At the beginning of the American Civil War in 1861, he was given command of Department of the West by President Abraham Lincoln. Although Frémont had successes during his brief tenure there, he ran his department autocratically, and made hasty decisions without consulting President Lincoln or Army headquarters. He issued an unauthorized emancipation edict and was relieved of his command for insubordination by Lincoln. After a brief service tenure in the Mountain Department in 1862, Frémont resided in New York, retiring from the Army in 1864. Frémont was nominated for president in 1864 by the Radical Democracy Party, a breakaway faction of abolitionist Republicans, but he withdrew before the election. After the Civil War, Frémont lost much of his wealth in the unsuccessful Pacific Railroad in 1866, and lost more in the Panic of 1873. Frémont served as Governor of Arizona from 1878 to 1881. After his resignation as governor, Frémont retired from politics and died destitute in New York City in 1890.

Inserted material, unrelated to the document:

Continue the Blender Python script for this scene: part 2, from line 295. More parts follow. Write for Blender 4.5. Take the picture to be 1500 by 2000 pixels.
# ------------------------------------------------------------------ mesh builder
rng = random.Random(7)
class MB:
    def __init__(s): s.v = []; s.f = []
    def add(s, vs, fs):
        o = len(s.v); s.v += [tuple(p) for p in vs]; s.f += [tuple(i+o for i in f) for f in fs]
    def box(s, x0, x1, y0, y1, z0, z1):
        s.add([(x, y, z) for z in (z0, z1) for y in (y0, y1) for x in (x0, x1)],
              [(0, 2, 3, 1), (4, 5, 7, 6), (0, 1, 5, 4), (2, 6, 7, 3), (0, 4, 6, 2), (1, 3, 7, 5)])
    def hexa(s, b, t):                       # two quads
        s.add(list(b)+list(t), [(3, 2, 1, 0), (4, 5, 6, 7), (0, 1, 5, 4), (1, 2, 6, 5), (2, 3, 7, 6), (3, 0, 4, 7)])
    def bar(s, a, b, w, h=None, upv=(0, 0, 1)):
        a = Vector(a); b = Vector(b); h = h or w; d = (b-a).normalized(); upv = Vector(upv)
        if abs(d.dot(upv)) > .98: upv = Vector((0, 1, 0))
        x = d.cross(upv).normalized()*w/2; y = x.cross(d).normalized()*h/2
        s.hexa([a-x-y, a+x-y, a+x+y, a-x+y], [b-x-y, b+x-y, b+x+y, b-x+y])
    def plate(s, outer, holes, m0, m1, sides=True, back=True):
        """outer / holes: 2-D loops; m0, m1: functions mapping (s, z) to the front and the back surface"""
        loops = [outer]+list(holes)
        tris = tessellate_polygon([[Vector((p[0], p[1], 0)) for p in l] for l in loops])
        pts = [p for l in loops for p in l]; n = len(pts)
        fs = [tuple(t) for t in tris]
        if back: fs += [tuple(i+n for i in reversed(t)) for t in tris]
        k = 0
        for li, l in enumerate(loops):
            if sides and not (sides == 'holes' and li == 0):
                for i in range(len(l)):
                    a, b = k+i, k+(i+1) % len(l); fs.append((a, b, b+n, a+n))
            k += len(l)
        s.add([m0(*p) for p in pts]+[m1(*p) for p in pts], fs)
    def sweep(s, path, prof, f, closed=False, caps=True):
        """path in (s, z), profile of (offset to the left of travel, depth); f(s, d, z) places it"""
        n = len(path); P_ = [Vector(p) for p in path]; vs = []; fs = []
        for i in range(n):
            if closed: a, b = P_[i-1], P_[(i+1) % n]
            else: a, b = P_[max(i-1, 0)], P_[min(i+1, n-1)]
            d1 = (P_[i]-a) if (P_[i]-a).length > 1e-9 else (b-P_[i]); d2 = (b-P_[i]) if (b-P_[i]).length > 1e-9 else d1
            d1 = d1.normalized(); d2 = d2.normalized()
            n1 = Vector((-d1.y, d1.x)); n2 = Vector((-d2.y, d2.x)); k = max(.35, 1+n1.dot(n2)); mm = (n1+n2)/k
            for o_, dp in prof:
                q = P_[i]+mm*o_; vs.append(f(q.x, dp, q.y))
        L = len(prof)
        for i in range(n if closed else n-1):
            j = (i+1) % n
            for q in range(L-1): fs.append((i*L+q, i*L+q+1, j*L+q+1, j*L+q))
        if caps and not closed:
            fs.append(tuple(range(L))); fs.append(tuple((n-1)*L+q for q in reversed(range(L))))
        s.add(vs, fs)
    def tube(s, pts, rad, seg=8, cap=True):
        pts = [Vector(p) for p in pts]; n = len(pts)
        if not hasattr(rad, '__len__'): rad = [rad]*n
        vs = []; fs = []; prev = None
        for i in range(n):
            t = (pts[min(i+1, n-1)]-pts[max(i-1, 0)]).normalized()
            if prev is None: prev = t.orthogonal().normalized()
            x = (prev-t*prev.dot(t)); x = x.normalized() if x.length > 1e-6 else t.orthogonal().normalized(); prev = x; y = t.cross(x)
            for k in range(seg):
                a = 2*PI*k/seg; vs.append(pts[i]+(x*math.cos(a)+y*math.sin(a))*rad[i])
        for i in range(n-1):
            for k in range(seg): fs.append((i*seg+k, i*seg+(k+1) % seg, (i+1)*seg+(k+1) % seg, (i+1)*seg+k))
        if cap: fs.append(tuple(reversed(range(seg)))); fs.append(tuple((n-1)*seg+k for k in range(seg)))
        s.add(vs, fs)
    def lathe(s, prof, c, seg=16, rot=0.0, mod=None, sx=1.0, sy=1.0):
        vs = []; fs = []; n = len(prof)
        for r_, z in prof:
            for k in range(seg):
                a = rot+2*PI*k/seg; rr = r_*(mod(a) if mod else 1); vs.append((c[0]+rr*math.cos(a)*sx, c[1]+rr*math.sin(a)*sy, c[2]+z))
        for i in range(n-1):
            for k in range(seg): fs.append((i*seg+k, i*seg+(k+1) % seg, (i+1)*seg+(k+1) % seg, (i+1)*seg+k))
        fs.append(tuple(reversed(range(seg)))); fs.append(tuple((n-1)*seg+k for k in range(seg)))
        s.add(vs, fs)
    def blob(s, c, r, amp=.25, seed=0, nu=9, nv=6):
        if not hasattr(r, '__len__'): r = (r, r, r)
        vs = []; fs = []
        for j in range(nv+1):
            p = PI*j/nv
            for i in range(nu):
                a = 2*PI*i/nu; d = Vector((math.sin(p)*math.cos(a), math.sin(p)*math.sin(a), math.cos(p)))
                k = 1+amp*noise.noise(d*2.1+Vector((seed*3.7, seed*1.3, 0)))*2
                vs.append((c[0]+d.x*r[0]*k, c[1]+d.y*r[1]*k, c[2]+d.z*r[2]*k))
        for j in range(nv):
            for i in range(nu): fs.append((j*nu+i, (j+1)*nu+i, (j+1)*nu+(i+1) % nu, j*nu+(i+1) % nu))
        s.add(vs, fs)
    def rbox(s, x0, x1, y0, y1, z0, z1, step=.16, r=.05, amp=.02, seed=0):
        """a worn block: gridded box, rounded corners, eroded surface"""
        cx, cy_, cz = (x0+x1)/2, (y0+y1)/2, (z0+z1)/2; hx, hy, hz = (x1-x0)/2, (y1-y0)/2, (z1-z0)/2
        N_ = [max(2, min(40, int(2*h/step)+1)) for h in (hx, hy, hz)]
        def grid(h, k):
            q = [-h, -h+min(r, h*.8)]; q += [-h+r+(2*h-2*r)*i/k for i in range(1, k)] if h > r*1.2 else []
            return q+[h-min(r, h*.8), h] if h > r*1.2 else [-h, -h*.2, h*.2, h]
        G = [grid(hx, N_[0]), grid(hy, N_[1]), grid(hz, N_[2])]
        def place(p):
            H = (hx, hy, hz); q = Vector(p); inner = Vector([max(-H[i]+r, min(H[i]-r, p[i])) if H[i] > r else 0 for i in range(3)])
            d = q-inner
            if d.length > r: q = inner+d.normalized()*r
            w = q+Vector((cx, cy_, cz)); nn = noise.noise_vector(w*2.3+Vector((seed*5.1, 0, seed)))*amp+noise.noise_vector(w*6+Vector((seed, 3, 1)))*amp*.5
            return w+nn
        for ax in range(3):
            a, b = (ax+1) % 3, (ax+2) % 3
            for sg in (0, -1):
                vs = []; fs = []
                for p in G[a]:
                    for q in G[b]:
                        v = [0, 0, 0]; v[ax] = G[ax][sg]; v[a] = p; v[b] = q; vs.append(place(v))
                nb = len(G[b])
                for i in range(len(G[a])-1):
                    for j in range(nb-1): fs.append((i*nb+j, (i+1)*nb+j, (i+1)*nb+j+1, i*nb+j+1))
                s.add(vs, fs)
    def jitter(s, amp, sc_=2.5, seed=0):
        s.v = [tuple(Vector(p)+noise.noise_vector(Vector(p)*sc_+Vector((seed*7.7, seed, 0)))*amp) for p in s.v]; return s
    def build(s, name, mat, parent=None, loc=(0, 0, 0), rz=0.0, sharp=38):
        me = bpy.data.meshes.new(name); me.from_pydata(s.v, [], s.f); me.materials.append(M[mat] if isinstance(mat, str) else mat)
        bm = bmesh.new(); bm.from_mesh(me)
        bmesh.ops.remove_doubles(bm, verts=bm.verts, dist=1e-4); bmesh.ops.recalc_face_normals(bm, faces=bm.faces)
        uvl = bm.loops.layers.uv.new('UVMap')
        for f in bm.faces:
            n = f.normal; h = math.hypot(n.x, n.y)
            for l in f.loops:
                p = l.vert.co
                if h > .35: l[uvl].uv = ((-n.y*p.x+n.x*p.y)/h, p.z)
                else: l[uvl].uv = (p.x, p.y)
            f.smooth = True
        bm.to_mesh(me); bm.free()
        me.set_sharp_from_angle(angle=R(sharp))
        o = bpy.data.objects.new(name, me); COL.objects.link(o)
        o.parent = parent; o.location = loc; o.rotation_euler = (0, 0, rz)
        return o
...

Historians portray Frémont as controversial, impetuous, and contradictory. Some scholars regard him as a military hero of significant accomplishment, while others view him as a failure who repeatedly defeated his own best purposes. The keys to Frémont's character and personality, several historians argue, lie in his having been born illegitimate, and in his ambitious drive for success, self-justification and passive–aggressive behavior. His direct involvement in the California genocide of Native Americans has also diminished his historical reputation. A biographer, Allan Nevins, wrote that Frémont lived a dramatic life, of remarkable successes and dismal failures.